It’s a bit like bonding with the government or a corporation over an investment

It’s called bond for a reason. One of the main aspects of bonds is that they are a tool to gain fixed income from an investment. Another aspect of bonds, is that they are much more complicated than stocks and that jazz, the main reason being that they are made between governments and corporations, requiring more regulations (and paper work).

What is a bond?

It’s a unit they forgot to teach you about in class. They are a tradable corporate or governmental debt. Just like stocks have dividends, bonds have coupons, but not the kind you get from your local supermarket. Coupons are a fixed interest rate on the debt which is paid out as a fixed income instrument to debtors. Bonds and stocks are both types of securities, but when one has a stock they also share an equity stake of the company they invested in, whereas with bonds one just has a lender stake. Because of this bondholders get paid before stockholders, as their gain is solely monetary, whereas a stockholder also shares part of the value of the company.

The Promised Bond

Used by governments and businesses to carry out projects, bonds are a promise. They are what keeps cities, and schools, and roads running. They are also what helps corporations grow larger, as they often borrow money to speed up their growth (when banks aren’t enough...we are talking large money here). There’s four categories of bonds whose name changes according to the entity that issues them. These are: corporate bonds, municipal bonds, agency bonds, and governmental bonds. Interest rates and bonds also have a special bond (sorry for the pun), as when interest rates go down, bond prices rise - and vice-versa.

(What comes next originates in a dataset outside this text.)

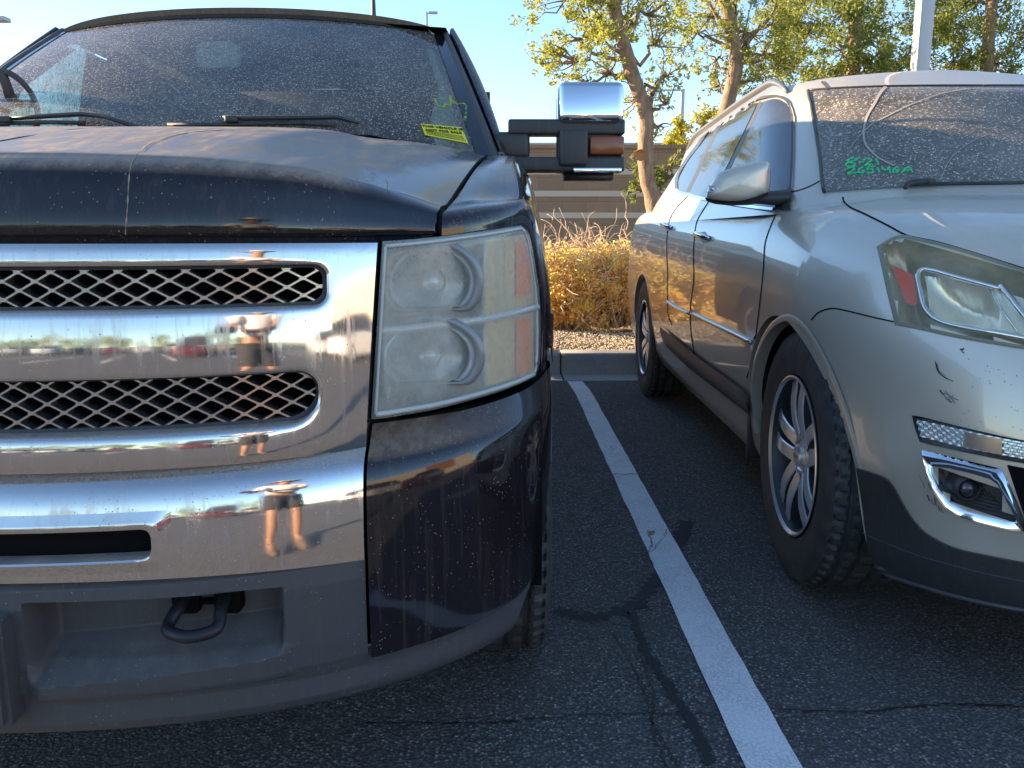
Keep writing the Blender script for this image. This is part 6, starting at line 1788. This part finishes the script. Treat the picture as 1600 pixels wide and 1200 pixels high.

Three ways of bonding (in the U.S.)

Bonds are a bit hierarchical, but not in the way one would expect. Bonds are subdivided according to their risk. The less risky bonds are the ones with governments, as they are regulated by a federal system. Then there’s the low to medium risk bonds, which are the ones sold by corporations, counties, states, and municipalities. Let’s just say for the sake of memory aids, that these set the bar, and that’s why they are called “investment grade”. Last but not least are the high-risk bonds, the ones that like to live life on the edge, and are junk. Sadly this isn’t one of our bad jokes, they are  actually called “junk bonds”, or, if you want to be a little fancier “below-investment-grade bonds”. These all have maturity dates, unlike stocks which can be held forever, by when the face value amount, or the value of the bond at maturity,  must be paid back. A bondholder however is not obliged to keep the bond till that date, as bonds can be purchased back by the debtors.

Why will your future self thank you?

Bonds are a very boring investment. But you know what? Sometimes it’s good to be boring, because in investing this also means safe and sound. Unlike stocks, which are quite moody, bonds provide a stable source of income one can rely on - especially when one’s stocks are not doing as great as expected.

Extra bits:

  1. The bond market is larger than the stock market. Sorry.

2. Interest rates and bonds move in opposite directions. If a bond goes up, interest rates go down - and the opposite is true as well. One up, one down apparently is also a beer game.

3. We don’t know about you, but bonds sometimes sound like a supervillain vs. superman saga. Oh wait, that’s just called James Bond.